WKStA wirft Ex-Finanzminister vor, seine Millionenprovisionen bei Meinl International Power nicht ordnungsgemäß versteuert zu haben.
Am 4. Dezember 2020 wurde Ex-Finanzminister Karl-Heinz Grasser (FPÖ/später ÖVP) von einem Schöffengericht in Wien in den Causen Buwog und Terminal Tower Linz zu acht Jahren Haft verurteilt, nicht rechtskräftig. Grasser hat volle Berufung angemeldet, das Berufungsverfahren wird aber heuer nicht mehr stattfinden. Ein gerichtsfreies Jahr wird 2022 trotzdem nicht, denn ab 13. Juni muss sich Grasser in einem Finanzstrafverfahren im Wiener Straflandesgericht verantworten.
Dabei geht es um den Vorwurf der Steuerhinterziehung bei den Provisionen für sein Engagement bei Meinl International Power (MIP) nach seinem Ausscheiden aus der Politik. Grasser und sein mitangeklagter Berater bestreiten den Vorwurf, es gilt die Unschuldsvermutung. Grasser-Anwalt Norbert Wess, der den Ex-Minister schon im Mammutprozess um die Buwog rechtlich vertreten hat, ist zuversichtlich, dass das Verfahren mit einem Freispruch endet, wie er heute zur APA sagte. Rechtsanwalt Manfred Ainedter, der neben Wess die rechtsfreundliche Unterstützung Grassers im Buwog-Prozess übernommen hatte, ist bei diesem weit weniger aufwendigen Verfahren nicht mehr dabei.
Und darum geht es: Das Gericht hat zu klären, ob die MIP-Vertriebsprovisionen Grasser zurechenbar sind und ihn eine persönliche Steuerpflicht trifft - der Ex-Finanzminister sieht es nicht so. Er sagt, er habe sich voll auf seinen Berater verlassen, während dieser angibt, Grasser habe die Konstruktion eigenmächtig verändert. Es geht dabei um einen Provisionserlös von 4,38 Mio. Euro an Meinl-Provisionen, von denen Grasser 2,16 Mio. Euro an Abgaben hinterzogen haben soll. Grasser sieht seinen Berater in der Pflicht, dieser habe die Idee für die Konstruktion via dem Steuerparadies British Virgin Islands gehabt.

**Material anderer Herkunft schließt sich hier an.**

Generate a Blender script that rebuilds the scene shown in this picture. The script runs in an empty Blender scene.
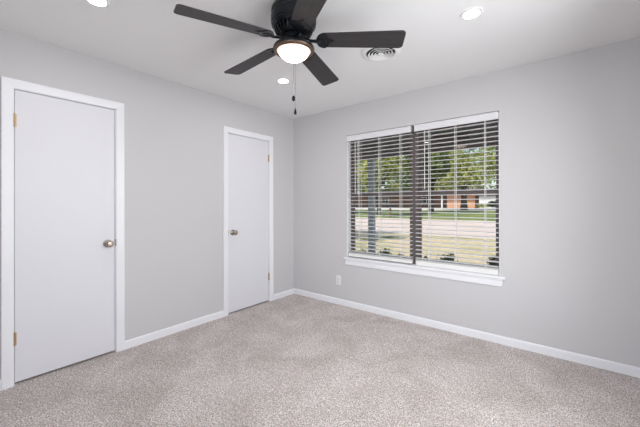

Der Strafrahmen sieht eine Geldstrafe bis zum Zweifachen des Verkürzungsbetrages vor. Neben der Geldstrafe kann eine Freiheitsstrafe bis zu zwei Jahren verhängt werden.
Grasser war nach seiner Amtszeit als Finanzminister im Jahr 2007 in das Meinl-Wirtschaftsimperium eingestiegen. Die Meinl Power Management Ltd. (MPM) mit Sitz auf der Kanalinsel Jersey war die Managementgesellschaft der Meinl International Power (MIP), die im Jahr 2007 an die Börse ging. Grasser war an der MPM beteiligt, ebenso die Meinl Bank. 2009 zog sich Grasser aus der Gesellschaft zurück.
Über die rechtskräftige Anklage hatte der "Standard" zu Jahresbeginn berichtet und aus der 100-seitigen Anklageschrift zitiert. Laut WKStA habe sich demnach Grasser als "steuerlicher Dilettant" dargestellt, was ihm die Ermittler nicht abnahmen. Vielmehr habe Grasser ein "überdurchschnittliches steuerrechtliches Wissen" und stütze sich dabei auf sein Betriebswirtschaftsstudium, seine Diplomarbeit und seine sieben Jahre als Finanzminister. Grasser wiederum habe angegeben, sich entsprechende Dokumente "großteils nicht einmal durchgelesen, sondern unreflektiert unterschrieben" zu haben. Sein Berater bestritt das, Grasser selbst habe Änderungswünsche angestoßen. Die WKStA ordnet das so ein: Beide seien sie bestrebt gewesen, "ihre eigene Verantwortung kleinzureden und aufs Gegenüber abzuschieben".